Don't Ask Me!

Consumer Retorts: Rants and Raves on the Business of Self- and Home-Improvement

Tuesday, August 31, 2004

at the fun fair

Bathed in the smell of overpriced deep-fried food the country the fair goer marvels at the prize heifer and hopes to cheat destiny, at least for a day. The state and county fair is a primal form of culture industry at work for the entertainment of agricultural workers: long ago, it was at such events that the yearly isolation of the rancher, the dairy farmer, the sharecropper was briefly interrupted. The spectacle of hardened carnies barking out the attractions of hairy ladies and the cheap thrill of mechanically questionable roller coaster rides and garishly painted carousels were supposed to make up for the drabness and privations of farm life.

Today, on our way to gawking at Angus beef cattle and lean pigs, we pass booth after booth hung with cheap giant stuffed animals, all made in China's new manufacturing sector: hairy blue gorillas, overgrown pink teddy bears have never seemed more desirable. These are the prizes you can win for trying your hand at games of putative skill: when we are looking for fun, the greatest thrill is the promise of winning something for 'nothing': of course we forget that we pay for this chance to thwart our fate as workers when we pony up five dollars for a chance to shoot a duck, pop a balloon, stand the bottle in the circle with a fishing rod to win either four wheel drive truck or stuffed python.

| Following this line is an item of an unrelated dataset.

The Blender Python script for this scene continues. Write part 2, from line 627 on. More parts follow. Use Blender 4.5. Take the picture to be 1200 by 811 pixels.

The whole principle of the fair is to make us briefly forget the infernal rhythms of work: we pay to forget how we earn our daily bread and our bi-weekly paycheck  when we try to pin the tail on the donkey. The fair is the overturning of the puritan work ethic, which is turned on its head - for a price. When the game hawker stuffs the plastic toy in our hands after we've popped our three balloons, it feels as if we have defied the fates - for a price, the price of admissions, which we forget because it seems as if we've gotten something for our putative skills as a dart thrower.

Just as the roller coaster ride evokes false dangers and risks, the fair 'game' evokes the logic of chance and the denial of persistence.

For the carnies, it's all in a day's work.